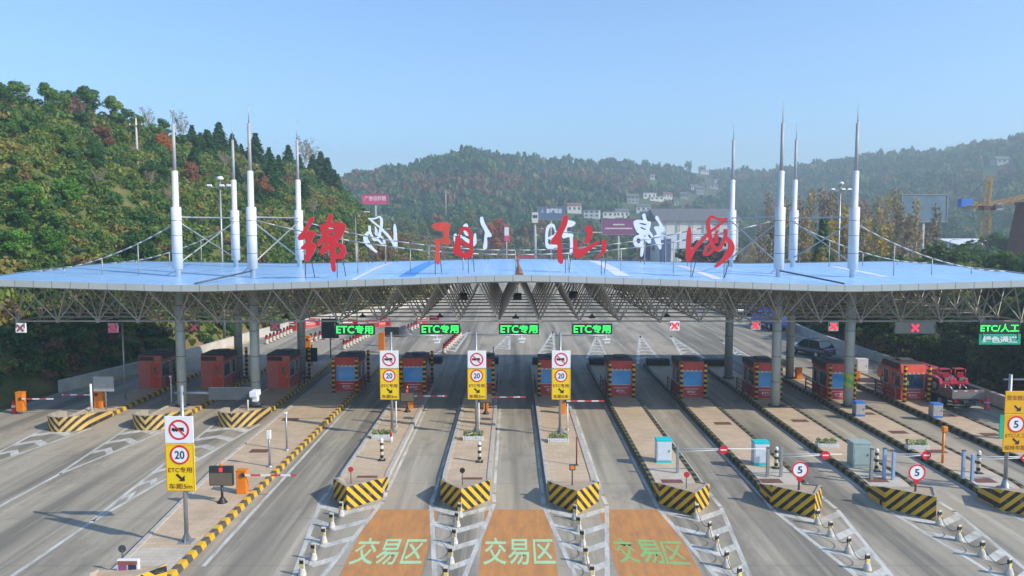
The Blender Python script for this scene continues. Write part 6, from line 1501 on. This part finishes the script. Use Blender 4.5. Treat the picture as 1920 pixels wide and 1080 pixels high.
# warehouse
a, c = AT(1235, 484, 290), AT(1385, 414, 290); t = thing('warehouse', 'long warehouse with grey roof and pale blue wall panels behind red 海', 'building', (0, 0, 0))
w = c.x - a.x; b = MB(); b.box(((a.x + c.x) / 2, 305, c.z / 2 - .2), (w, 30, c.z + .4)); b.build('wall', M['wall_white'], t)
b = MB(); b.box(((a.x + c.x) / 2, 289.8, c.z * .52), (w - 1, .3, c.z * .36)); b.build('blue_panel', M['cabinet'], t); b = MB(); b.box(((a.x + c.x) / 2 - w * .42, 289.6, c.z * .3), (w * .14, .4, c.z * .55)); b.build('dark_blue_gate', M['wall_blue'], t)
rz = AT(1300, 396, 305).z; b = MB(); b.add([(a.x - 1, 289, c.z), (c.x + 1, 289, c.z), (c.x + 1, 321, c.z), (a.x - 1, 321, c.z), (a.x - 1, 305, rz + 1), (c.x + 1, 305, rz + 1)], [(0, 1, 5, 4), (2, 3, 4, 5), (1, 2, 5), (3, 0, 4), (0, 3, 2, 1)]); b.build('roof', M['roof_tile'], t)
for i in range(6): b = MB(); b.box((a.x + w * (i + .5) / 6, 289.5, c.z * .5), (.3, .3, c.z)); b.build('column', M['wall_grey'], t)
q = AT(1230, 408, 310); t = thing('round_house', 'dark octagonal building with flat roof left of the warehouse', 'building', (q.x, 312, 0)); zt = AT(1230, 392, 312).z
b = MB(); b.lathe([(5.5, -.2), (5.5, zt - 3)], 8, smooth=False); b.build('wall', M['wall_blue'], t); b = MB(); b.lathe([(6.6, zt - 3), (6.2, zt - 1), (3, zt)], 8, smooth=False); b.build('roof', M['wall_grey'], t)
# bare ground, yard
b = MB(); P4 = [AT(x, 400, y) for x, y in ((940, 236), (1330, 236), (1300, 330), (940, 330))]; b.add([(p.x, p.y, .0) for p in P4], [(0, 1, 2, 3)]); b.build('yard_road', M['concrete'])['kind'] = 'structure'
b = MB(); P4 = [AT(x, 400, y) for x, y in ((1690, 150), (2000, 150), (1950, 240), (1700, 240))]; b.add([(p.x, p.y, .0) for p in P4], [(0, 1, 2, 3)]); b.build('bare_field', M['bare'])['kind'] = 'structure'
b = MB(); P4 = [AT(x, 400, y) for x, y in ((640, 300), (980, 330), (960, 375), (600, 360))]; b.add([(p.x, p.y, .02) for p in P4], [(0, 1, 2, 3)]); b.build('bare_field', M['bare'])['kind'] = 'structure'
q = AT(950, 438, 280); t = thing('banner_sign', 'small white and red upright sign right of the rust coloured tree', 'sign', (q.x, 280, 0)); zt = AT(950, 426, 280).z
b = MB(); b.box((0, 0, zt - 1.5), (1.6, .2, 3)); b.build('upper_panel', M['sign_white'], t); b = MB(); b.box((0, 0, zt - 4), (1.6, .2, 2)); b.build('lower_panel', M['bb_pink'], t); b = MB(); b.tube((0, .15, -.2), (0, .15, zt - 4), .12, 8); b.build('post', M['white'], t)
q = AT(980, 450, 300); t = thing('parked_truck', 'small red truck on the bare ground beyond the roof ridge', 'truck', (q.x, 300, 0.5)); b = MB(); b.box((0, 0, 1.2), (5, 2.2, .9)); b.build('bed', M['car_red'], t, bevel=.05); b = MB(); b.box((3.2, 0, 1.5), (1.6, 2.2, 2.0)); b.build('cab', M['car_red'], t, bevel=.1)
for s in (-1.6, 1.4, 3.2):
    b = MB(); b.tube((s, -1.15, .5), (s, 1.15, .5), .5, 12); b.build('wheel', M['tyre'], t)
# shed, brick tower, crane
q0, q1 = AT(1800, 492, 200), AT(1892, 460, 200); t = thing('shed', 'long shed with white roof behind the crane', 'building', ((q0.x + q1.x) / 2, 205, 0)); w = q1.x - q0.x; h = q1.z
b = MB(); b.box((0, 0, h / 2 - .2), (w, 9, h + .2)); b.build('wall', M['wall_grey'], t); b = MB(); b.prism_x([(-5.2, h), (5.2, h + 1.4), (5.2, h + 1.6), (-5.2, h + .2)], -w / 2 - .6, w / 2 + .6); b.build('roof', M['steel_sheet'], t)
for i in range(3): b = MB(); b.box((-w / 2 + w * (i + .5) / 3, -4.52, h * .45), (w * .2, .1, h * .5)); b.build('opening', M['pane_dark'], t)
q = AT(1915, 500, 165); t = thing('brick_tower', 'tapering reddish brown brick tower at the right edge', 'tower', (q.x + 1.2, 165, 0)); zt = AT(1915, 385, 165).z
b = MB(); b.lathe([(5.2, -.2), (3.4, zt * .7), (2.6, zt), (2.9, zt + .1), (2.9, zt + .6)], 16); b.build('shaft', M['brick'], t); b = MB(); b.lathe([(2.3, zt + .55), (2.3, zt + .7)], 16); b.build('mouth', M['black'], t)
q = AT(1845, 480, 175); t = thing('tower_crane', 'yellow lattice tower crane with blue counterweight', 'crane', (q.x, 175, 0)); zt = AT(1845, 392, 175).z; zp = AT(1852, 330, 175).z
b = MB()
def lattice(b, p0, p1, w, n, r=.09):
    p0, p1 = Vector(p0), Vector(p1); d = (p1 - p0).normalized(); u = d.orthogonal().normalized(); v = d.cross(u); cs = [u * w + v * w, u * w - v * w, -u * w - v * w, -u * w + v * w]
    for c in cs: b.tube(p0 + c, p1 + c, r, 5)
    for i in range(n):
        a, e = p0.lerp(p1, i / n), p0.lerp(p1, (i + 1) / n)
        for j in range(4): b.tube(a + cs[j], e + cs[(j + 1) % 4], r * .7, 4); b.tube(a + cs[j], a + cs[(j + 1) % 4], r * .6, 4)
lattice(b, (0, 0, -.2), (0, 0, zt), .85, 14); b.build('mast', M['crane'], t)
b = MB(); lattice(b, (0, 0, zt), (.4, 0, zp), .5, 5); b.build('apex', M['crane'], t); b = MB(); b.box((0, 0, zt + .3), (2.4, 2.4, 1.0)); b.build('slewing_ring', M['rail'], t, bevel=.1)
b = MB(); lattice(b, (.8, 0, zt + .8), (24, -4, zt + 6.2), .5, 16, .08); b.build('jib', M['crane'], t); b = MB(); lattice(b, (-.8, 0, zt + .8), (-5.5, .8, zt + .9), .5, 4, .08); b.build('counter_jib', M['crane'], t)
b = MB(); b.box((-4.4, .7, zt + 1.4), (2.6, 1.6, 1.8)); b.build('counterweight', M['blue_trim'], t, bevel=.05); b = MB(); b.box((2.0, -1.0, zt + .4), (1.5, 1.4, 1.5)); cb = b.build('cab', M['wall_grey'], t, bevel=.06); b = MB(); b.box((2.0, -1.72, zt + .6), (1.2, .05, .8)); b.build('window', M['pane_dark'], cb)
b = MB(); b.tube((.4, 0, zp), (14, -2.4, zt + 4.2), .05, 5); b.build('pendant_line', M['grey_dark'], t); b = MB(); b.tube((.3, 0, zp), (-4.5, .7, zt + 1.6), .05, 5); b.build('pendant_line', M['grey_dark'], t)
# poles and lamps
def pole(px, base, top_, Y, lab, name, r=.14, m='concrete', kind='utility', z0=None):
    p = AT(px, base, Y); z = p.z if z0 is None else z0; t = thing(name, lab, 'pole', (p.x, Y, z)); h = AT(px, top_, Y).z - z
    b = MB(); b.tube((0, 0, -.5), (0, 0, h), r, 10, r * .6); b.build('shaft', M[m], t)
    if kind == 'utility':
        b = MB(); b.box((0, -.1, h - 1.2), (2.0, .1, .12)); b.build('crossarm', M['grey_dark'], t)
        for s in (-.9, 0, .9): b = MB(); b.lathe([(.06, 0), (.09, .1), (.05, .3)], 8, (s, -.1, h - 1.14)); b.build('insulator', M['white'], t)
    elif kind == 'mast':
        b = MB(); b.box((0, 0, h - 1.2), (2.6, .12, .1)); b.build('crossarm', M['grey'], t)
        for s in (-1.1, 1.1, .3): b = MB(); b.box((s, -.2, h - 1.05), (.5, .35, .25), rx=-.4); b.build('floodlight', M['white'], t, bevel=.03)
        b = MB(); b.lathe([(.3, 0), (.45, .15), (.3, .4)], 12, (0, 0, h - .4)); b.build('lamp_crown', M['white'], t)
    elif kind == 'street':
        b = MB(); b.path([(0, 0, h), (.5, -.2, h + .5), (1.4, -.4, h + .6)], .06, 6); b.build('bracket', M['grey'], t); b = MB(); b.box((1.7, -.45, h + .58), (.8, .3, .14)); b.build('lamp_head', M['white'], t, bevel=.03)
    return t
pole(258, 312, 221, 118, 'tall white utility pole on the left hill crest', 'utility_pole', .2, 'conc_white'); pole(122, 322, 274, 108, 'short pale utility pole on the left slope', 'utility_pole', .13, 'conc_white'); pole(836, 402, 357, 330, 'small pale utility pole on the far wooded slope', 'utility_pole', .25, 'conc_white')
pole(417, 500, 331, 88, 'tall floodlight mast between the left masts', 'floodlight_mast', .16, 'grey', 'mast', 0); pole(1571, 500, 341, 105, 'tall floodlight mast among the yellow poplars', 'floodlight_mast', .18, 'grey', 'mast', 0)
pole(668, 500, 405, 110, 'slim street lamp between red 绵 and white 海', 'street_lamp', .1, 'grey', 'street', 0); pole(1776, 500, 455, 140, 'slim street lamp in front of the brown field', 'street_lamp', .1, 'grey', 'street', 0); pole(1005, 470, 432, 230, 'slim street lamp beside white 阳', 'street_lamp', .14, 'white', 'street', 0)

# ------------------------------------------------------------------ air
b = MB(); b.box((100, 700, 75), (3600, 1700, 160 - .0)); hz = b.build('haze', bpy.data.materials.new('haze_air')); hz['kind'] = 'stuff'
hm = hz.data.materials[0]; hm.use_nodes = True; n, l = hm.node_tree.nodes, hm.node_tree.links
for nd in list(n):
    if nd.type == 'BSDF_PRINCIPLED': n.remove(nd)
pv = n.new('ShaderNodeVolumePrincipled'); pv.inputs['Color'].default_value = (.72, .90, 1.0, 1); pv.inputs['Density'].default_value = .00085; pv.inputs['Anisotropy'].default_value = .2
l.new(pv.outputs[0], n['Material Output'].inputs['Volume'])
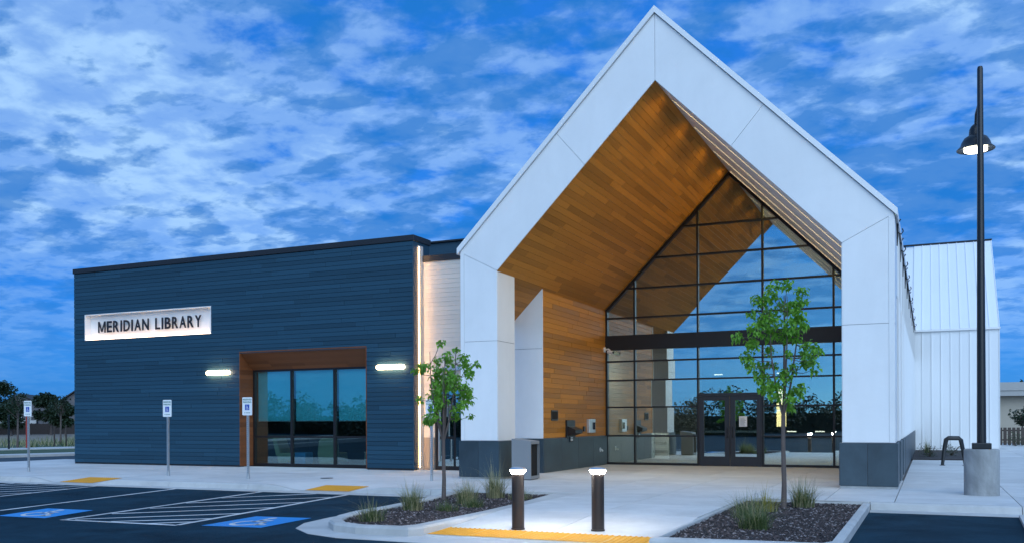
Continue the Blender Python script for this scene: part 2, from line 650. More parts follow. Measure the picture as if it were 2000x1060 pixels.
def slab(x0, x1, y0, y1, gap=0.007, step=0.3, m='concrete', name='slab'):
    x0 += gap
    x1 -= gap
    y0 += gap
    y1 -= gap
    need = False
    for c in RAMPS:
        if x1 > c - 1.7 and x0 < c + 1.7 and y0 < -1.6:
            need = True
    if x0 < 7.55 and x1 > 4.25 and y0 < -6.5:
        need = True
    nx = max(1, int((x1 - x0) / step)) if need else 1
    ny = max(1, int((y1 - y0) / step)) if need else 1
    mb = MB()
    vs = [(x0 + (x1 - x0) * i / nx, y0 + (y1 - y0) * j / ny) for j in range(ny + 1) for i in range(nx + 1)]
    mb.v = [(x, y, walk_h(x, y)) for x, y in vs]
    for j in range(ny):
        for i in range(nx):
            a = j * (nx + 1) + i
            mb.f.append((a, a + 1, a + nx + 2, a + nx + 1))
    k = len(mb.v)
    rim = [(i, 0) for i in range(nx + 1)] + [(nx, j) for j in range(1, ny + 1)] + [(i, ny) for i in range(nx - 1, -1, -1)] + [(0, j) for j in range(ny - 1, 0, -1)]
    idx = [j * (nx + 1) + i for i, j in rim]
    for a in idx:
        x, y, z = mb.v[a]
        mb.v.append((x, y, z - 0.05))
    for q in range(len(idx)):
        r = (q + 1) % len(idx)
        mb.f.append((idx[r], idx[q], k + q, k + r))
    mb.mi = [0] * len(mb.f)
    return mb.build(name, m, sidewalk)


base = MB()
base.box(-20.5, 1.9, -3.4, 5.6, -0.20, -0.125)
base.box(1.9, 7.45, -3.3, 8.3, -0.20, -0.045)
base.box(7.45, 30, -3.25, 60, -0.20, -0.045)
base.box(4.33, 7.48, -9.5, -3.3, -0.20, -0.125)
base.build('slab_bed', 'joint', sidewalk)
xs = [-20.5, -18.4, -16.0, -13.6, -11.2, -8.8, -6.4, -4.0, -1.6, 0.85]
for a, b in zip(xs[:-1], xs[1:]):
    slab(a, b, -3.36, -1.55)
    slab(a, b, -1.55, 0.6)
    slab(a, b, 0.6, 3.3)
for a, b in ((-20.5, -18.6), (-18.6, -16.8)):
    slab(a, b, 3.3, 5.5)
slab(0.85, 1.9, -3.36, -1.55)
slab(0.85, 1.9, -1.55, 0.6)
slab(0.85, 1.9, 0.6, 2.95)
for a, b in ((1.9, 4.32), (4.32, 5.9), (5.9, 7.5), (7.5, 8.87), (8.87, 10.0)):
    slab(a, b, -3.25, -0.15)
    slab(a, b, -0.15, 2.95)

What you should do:
From the entries above, give again exactly the lines running from the line with "Continue the Blender" to the line with "return mb.build(name, m, sidewalk)"; include both of those lines.

Exercise result:
Continue the Blender Python script for this scene: part 2, from line 650. More parts follow. Measure the picture as if it were 2000x1060 pixels.
def slab(x0, x1, y0, y1, gap=0.007, step=0.3, m='concrete', name='slab'):
    x0 += gap
    x1 -= gap
    y0 += gap
    y1 -= gap
    need = False
    for c in RAMPS:
        if x1 > c - 1.7 and x0 < c + 1.7 and y0 < -1.6:
            need = True
    if x0 < 7.55 and x1 > 4.25 and y0 < -6.5:
        need = True
    nx = max(1, int((x1 - x0) / step)) if need else 1
    ny = max(1, int((y1 - y0) / step)) if need else 1
    mb = MB()
    vs = [(x0 + (x1 - x0) * i / nx, y0 + (y1 - y0) * j / ny) for j in range(ny + 1) for i in range(nx + 1)]
    mb.v = [(x, y, walk_h(x, y)) for x, y in vs]
    for j in range(ny):
        for i in range(nx):
            a = j * (nx + 1) + i
            mb.f.append((a, a + 1, a + nx + 2, a + nx + 1))
    k = len(mb.v)
    rim = [(i, 0) for i in range(nx + 1)] + [(nx, j) for j in range(1, ny + 1)] + [(i, ny) for i in range(nx - 1, -1, -1)] + [(0, j) for j in range(ny - 1, 0, -1)]
    idx = [j * (nx + 1) + i for i, j in rim]
    for a in idx:
        x, y, z = mb.v[a]
        mb.v.append((x, y, z - 0.05))
    for q in range(len(idx)):
        r = (q + 1) % len(idx)
        mb.f.append((idx[r], idx[q], k + q, k + r))
    mb.mi = [0] * len(mb.f)
    return mb.build(name, m, sidewalk)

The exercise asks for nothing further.